Elle accompagne ses membres en fonction de leurs sollicitations et veille à la mise en application des décisions qu’ils prennent en assemblée ou en comité.

Pendant cette crise, elle prend part aux réunions de coordination pour l’accueil des navires et l’organisation de l’évacuation des marins, en collaboration étroite avec les armateurs qui lui transmettent leurs préoccupations.

 

F.N.H : Selon vous, quelles sont les dispositions adéquates à prendre de la part de l'Etat afin de renforcer la résilience de votre secteur durant cette période crise ?

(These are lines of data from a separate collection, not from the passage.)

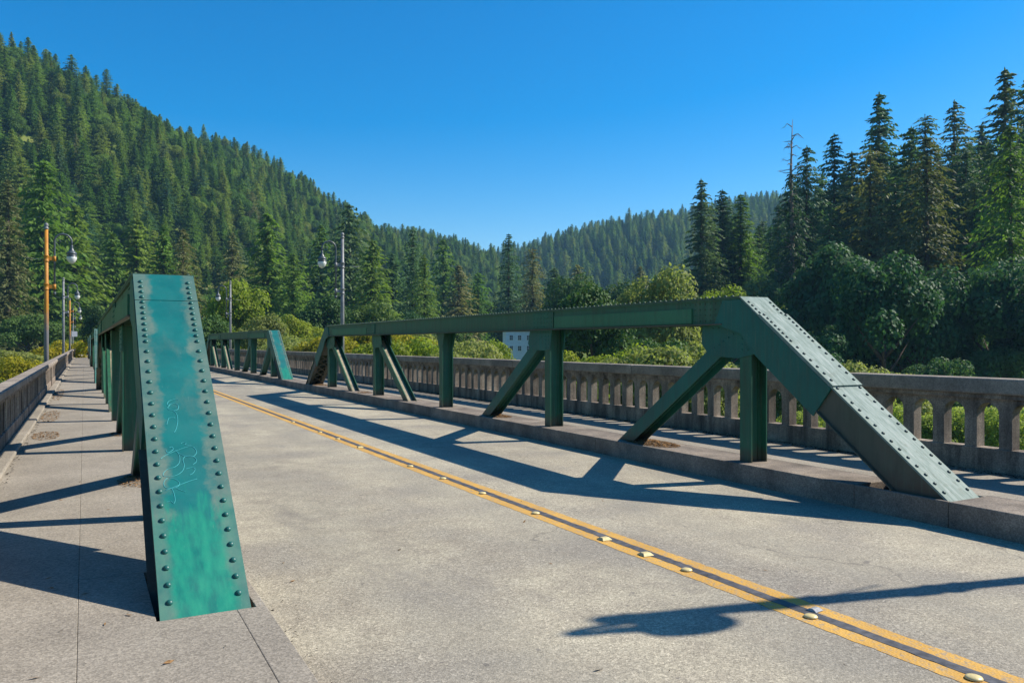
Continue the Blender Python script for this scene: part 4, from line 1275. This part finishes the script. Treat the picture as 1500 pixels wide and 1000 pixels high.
def hill_label(i, mt):
    mk = next(m for lim, m in MARKS if px[i] <= lim)
    hue = {'fir': 'green', 'fir_dark': 'dark green', 'fir_brown': 'brownish'}[mt]
    hgt = ('short', 'middling', 'tall')[int(np.clip((Hh[i] - 11) / 10 * 3, 0, 2))]
    ey = 503 - 1167 * (Z[i] + Hh[i] - 1.5) / zc[i]
    lvl = 'high' if ey < 230 else ('midway' if ey < 340 else 'low')
    return '%s %s conifer %s on %s %s' % (hgt, hue, lvl, ZONE[int(Zn[i])][0], mk)
MT = {i: 'fir_dark' if (Zn[i] == 2 or rs.rand() < .2) else ('fir_brown' if rs.rand() < .07 else 'fir') for i in ind}
BYL = {}
for i in ind: BYL.setdefault(hill_label(i, MT[i]), []).append(i)
LABEL = {}
for lb, l in BYL.items():
    l.sort(key=lambda i: px[i])
    for k, i in enumerate(l):
        LABEL[i] = lb if len(l) == 1 else lb + ', ' + ('leftmost' if k == 0 else 'rightmost' if k == len(l) - 1 else words[k] + ' from left')
for i in ind:
    s = Hh[i] / 25
    mt = MT[i]
    tree("conifer", FIR[var[i]], (X[i], Y[i], Z[i]), s * wd[i], mt, LABEL[i], ZONE[int(Zn[i])][1], 'conifer', rz=rot[i], sz=s)

def forest(name, idx, mat):
    me = bpy.data.meshes.new(name)
    me.from_pydata([(X[i], Y[i], Z[i]) for i in idx], [], [])
    for nm, ty, dt in (('tree_scale', 'FLOAT_VECTOR', np.stack([Hh[idx] / 25 * wd[idx], Hh[idx] / 25 * wd[idx], Hh[idx] / 25], 1).ravel()),
                       ('tree_rot', 'FLOAT_VECTOR', np.stack([0 * rot[idx], 0 * rot[idx], rot[idx]], 1).ravel()), ('tree_kind', 'INT', var[idx])):
        at_ = me.attributes.new(nm, ty, 'POINT')
        at_.data.foreach_set('vector' if ty == 'FLOAT_VECTOR' else 'value', dt.astype(np.float32 if ty != 'INT' else np.int32))
    o = link(name, me)
    ng = bpy.data.node_groups.new(name, 'GeometryNodeTree')
    ng.interface.new_socket("Geometry", in_out='INPUT', socket_type='NodeSocketGeometry')
    ng.interface.new_socket("Geometry", in_out='OUTPUT', socket_type='NodeSocketGeometry')
    gi = ng.nodes.new('NodeGroupInput'); go = ng.nodes.new('NodeGroupOutput')
    g2i = ng.nodes.new('GeometryNodeGeometryToInstance')
    for k in range(7, -1, -1):
        oi = ng.nodes.new('GeometryNodeObjectInfo'); oi.transform_space = 'ORIGINAL'
        oi.inputs['Object'].default_value = SRC[k]
        oi.inputs['As Instance'].default_value = False
        ng.links.new(oi.outputs['Geometry'], g2i.inputs[0])
    iop = ng.nodes.new('GeometryNodeInstanceOnPoints'); iop.inputs['Pick Instance'].default_value = True
    def attr(nm, dt):
        n = ng.nodes.new('GeometryNodeInputNamedAttribute'); n.data_type = dt; n.inputs['Name'].default_value = nm
        return [s for s in n.outputs if s.enabled and s.name == 'Attribute'][0]
    e2r = ng.nodes.new('FunctionNodeEulerToRotation')
    ng.links.new(attr('tree_rot', 'FLOAT_VECTOR'), e2r.inputs[0])
    ng.links.new(gi.outputs[0], iop.inputs['Points']); ng.links.new(g2i.outputs[0], iop.inputs['Instance'])
    ng.links.new(attr('tree_kind', 'INT'), iop.inputs['Instance Index'])
    ng.links.new(e2r.outputs[0], iop.inputs['Rotation']); ng.links.new(attr('tree_scale', 'FLOAT_VECTOR'), iop.inputs['Scale'])
    sm = ng.nodes.new('GeometryNodeSetMaterial'); sm.inputs['Material'].default_value = mat
    ng.links.new(iop.outputs[0], sm.inputs[0]); ng.links.new(sm.outputs[0], go.inputs[0])
    md = o.modifiers.new("trees", 'NODES'); md.node_group = ng
    return tag(o, kind='stuff')
SRC = {}
for o in bpy.data.objects:
    if o.data is not None and o.name.startswith("crown"):
        for k in range(6):
            if o.data == FIR[k][0] and k not in SRC: SRC[k] = o
for o in bpy.data.objects:
    if o.data is not None and o.name.startswith("crown"):
        for k, q_ in ((6, 0), (7, 2)):
            if o.data == BRD[q_][0] and k not in SRC: SRC[k] = o
for i in rest:
    if kind2[i] < .16 and Zn[i] != 1:
        var[i] = 6 + int(kind2[i] * 100) % 2; Hh[i] = 25 * rs.uniform(1.0, 1.45); wd[i] = rs.uniform(.8, 1.05)
forest("conifer_forest", rest, M['fir'])

# grass and weeds on the flats beside the bridge
def grass():
    rg = np.random.RandomState(21)
    m = 26000
    x = rg.uniform(11, 75, m); yy = rg.uniform(-5, 75, m)
    keep = rg.rand(m) < np.clip(1.25 - np.hypot(x, yy) / 95, .15, 1)
    x, yy = x[keep], yy[keep]; m = len(x)
    h = rg.uniform(.25, .9, m) * (1 + .5 * np.sin(x * .5) * np.sin(yy * .37))
    th = rg.uniform(0, 2 * pi, m)
    C = np.stack([x, yy, ground(x, yy) + h * .42], 1)
    U = np.stack([rg.normal(0, .22, m) * h, rg.normal(0, .22, m) * h, h], 1)
    V = np.stack([np.cos(th), np.sin(th), 0 * th], 1) * (.18 + .2 * rg.rand(m))[:, None]
    tag(link("meadow_grass", kites("meadow_grass", C, U, V, [M['grass']])), kind='stuff')
grass()

# ------------------------------------------------------------------ house in the valley
hx, hy, _ = at(772, 160)
hz = gz(hx, hy)
ho = empty("house", (hx, hy, hz), -YAW + .12)
ho.scale = (.76, .76, .76)
et = (4.0 - hz) / .76
b = MB(); b.box(-5.6, 5.6, 0, 8, -1, et); b.build("wall", M['white_wall'], ho)
b = MB(); b.add([(-6, -.4, et), (6, -.4, et), (6, 8.4, et), (-6, 8.4, et), (-4.2, 4, et + 2.2), (4.2, 4, et + 2.2)], [(0, 1, 5, 4), (1, 2, 5), (2, 3, 4, 5), (3, 0, 4), (3, 2, 1, 0)]); b.build("roof", M['roof'], ho)
for wx in (-4.2, -2.0, .4, 2.6, 4.6):
    for wz in (et - 2.4, et - 5.2):
        b = MB(); b.box(wx - .55, wx + .55, -.06, .02, wz - .1, wz + 1.35); w = b.build("window", M['trim'], ho)
        b = MB(); b.box(wx - .42, wx - .03, -.075, -.061, wz + .02, wz + .6); b.box(wx + .03, wx + .42, -.075, -.061, wz + .02, wz + .6)
        b.box(wx - .42, wx - .03, -.075, -.061, wz + .66, wz + 1.24); b.box(wx + .03, wx + .42, -.075, -.061, wz + .66, wz + 1.24); b.build("pane", M['pane'], w)
tag(ho, 'pale blue white house with small windows seen under the right chord', 'house')

# ------------------------------------------------------------------ air
hz_ = NT("valley_haze")
pv = hz_.n("ShaderNodeVolumePrincipled")
pv.inputs['Color'].default_value = (.32, .64, 1.0, 1)
pv.inputs['Density'].default_value = 0.00018
pv.inputs['Anisotropy'].default_value = 0.2
hz_.l(pv.outputs[0], hz_.out.inputs['Volume'])
b = MB(); b.box(gx[0] - 20, gx[-1] + 20, gy[0] - 20, gy[-1] + 20, -12, 230)
hb = tag(b.build("haze", hz_.mat), kind='stuff')
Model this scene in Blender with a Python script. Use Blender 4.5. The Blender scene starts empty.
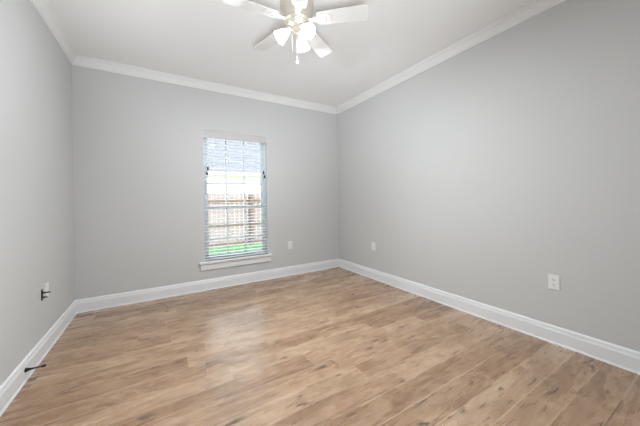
import bpy, bmesh, math, random
from mathutils import Vector, Matrix
random.seed(7)
S = bpy.context.scene
C = S.collection
PI = math.pi

# ------------------------------------------------------------------ camera
YAW, ROLL, CAM_H = 0.5452, -0.016, 1.1614
fwd = Vector((math.sin(YAW), math.cos(YAW), 0.0027)).normalized()
rt0 = Vector((math.cos(YAW), -math.sin(YAW), 0)); up0 = rt0.cross(fwd)
rt = rt0 * math.cos(ROLL) + up0 * math.sin(ROLL)
up = up0 * math.cos(ROLL) - rt0 * math.sin(ROLL)
cd = bpy.data.cameras.new('camera'); cam = bpy.data.objects.new('camera', cd); C.objects.link(cam)
cd.sensor_width = 36; cd.lens = 264.85 / 640 * 36; cd.shift_y = -13.68 / 640; cd.clip_start = 0.02
M = Matrix((rt, up, -fwd)).transposed().to_4x4(); M.translation = (0, 0, CAM_H)
cam.matrix_world = M
S.camera = cam

# ------------------------------------------------------------------ light and exposure
SKY, SUN, HALL, SHADE_E, LAMP, FLASH, EXPO = 4.0, 5.6, 20.0, 7.0, 24.5, 330.0, 0.05
LAMP_COL = (.905, .965, 1.0)
S.view_settings.view_transform = 'Standard'; S.view_settings.look = 'None'
S.view_settings.exposure = EXPO; S.view_settings.gamma = 1; S.view_settings.use_curve_mapping = False
w = bpy.data.worlds.new('sky'); S.world = w; w.use_nodes = True
wn = w.node_tree.nodes; wl = w.node_tree.links
bgn = wn['Background']; bgn.inputs['Color'].default_value = (0.80, 0.90, 1.0, 1); bgn.inputs['Strength'].default_value = SKY
sd = bpy.data.lights.new('sun', 'SUN'); sd.energy = SUN; sd.angle = 0.02; sd.color = (1, .96, .9)
so = bpy.data.objects.new('sun', sd); C.objects.link(so)
so.rotation_euler = Vector((-0.30, 0.95, -0.70)).to_track_quat('-Z', 'Y').to_euler()
hd = bpy.data.lights.new('hall_fill_light', 'AREA'); hd.shape = 'RECTANGLE'; hd.size = 3.2; hd.size_y = 2.3  # soft fill light added behind the camera; the hall has no window
hd.energy = HALL; hd.color = (.88, .95, 1)
ho = bpy.data.objects.new('hall_fill_light', hd); C.objects.link(ho)
def flash(name, loc, aim, power, cone=95):
    # photographer's flash head beside the camera, bounced off the ceiling
    d = bpy.data.lights.new(name, 'SPOT'); d.energy = power; d.spot_size = math.radians(cone); d.spot_blend = 1.0; d.shadow_soft_size = .3; d.color = (.88, .95, 1.0)
    o = bpy.data.objects.new(name, d); C.objects.link(o); o.location = loc
    o.rotation_euler = (Vector(aim) - Vector(loc)).to_track_quat('-Z', 'Y').to_euler()
flash('bounce_flash', (-0.15, -0.50, 0.50), (0.80, 1.9, 2.74), FLASH, 74)
ho.location = (0.94, -3.05, 1.25); ho.rotation_euler = (PI / 2, 0, PI)

# ------------------------------------------------------------------ room numbers
XL, XR, YB, YF, H = -0.782, 2.659, 3.770, -0.45, 2.74
WX0, WX1, WZ0, WZ1 = 0.500, 1.381, 0.377, 2.124     # window opening in the back wall
TH = 0.15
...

 S. T. : Il est fort probable que les entreprises vont se trouver devant des difficultés financières insoutenables en raison des méventes qui risquent de se produire et de persister. En l’absence de recettes, les armateurs ne pourraient naturellement pas reprendre la mer et seraient contraints de rester à quai, de surcroît avec des marchandises encore à bord car les capacités de stockage sont quasiment épuisées.

Donc, il va falloir, d’une part, dégager des aires supplémentaires de stockage en congelé pour permettre les déchargements des navires et, d’autre part, prévoir, si la crise perdure, des lignes spéciales de crédits pour renflouer les caisses des sociétés afin de leur permettre la reprise de l’activité de pêche, le moment venu.